Mme Lambert relève aussi la nécessité d’instaurer une période transitoire pour éviter les exclusions et s’assurer que ces nouvelles normes ne briment pas les infirmières déjà en poste.

Pourquoi ne pas simplement bonifier le cursus du programme collégial alors? « Parce qu’il n’y a plus de place. Déjà, le programme actuel est bien différent de celui que j’ai complété en 1989. Il y a eu une refonte vers 2000, au moment de l’instauration du DEC-bac justement. »

Y-a-t-il vraiment urgence d’agir? « Oui. Nous pensons que le statu quo n’est pas acceptable, ça a des effets pervers sur les infirmières en poste. On a essayé des recettes d’organisation du travail, mais tout échoue parce qu’il n’y a pas le personnel nécessaire. »

La FSSS dit aussi comprendre l’inconfort de l’OIIQ qui agite le drapeau de la protection du public en soulignant que « la portée de l’examen d’entrée dans la profession est restreinte, car le diplôme d’études collégiales qui donne ouverture au permis ne couvre pas l’ensemble du champ d’exercice ».

Ce à quoi la FIQ répond que le cursus universitaire ne change absolument rien aux compétences des infirmières liées à la dispensation des soins et qu’en ce sens, la formation collégiale est qualifiante.

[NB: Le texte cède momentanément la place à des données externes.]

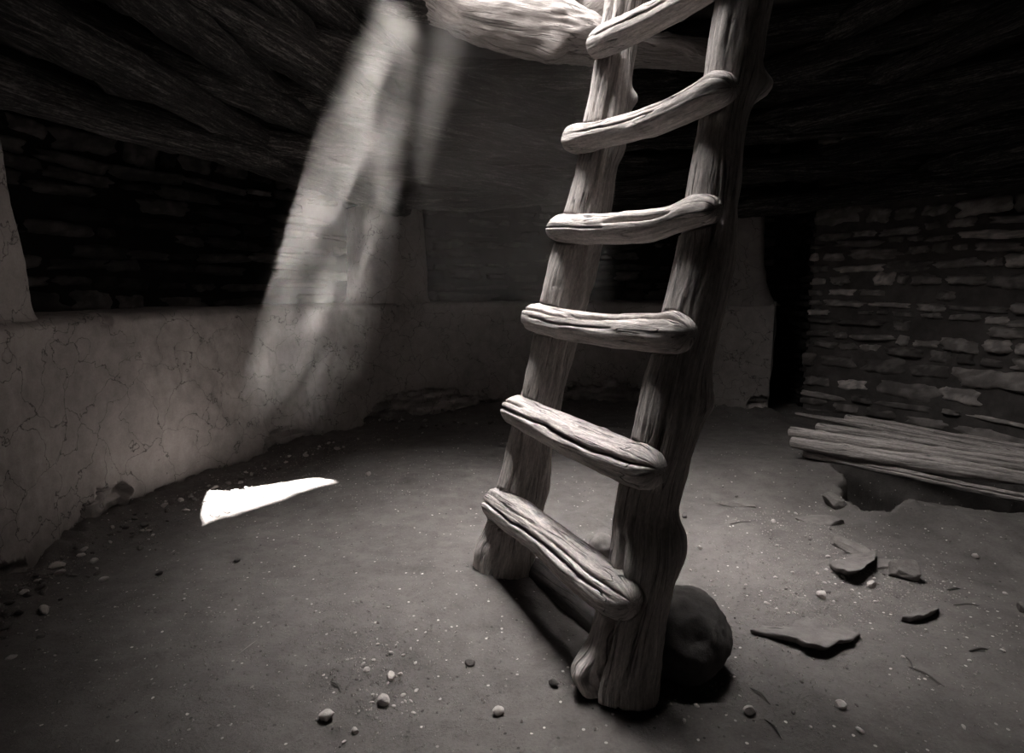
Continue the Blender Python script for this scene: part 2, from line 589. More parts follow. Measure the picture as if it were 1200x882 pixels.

La FSSS estime que les compétences acquises dans le programme universitaire sont de plus en plus requises. « On ne peut pas dissocier la dispensation des soins du reste. On a un permis pour la profession, on ne peut pas diviser les techniciennes des bachelières. »

LA FSSS représente 8 000 travailleuses de la catégorie 1 dans le réseau de la santé, soient des infirmières, des infirmières auxiliaires et des inalothérapeutes.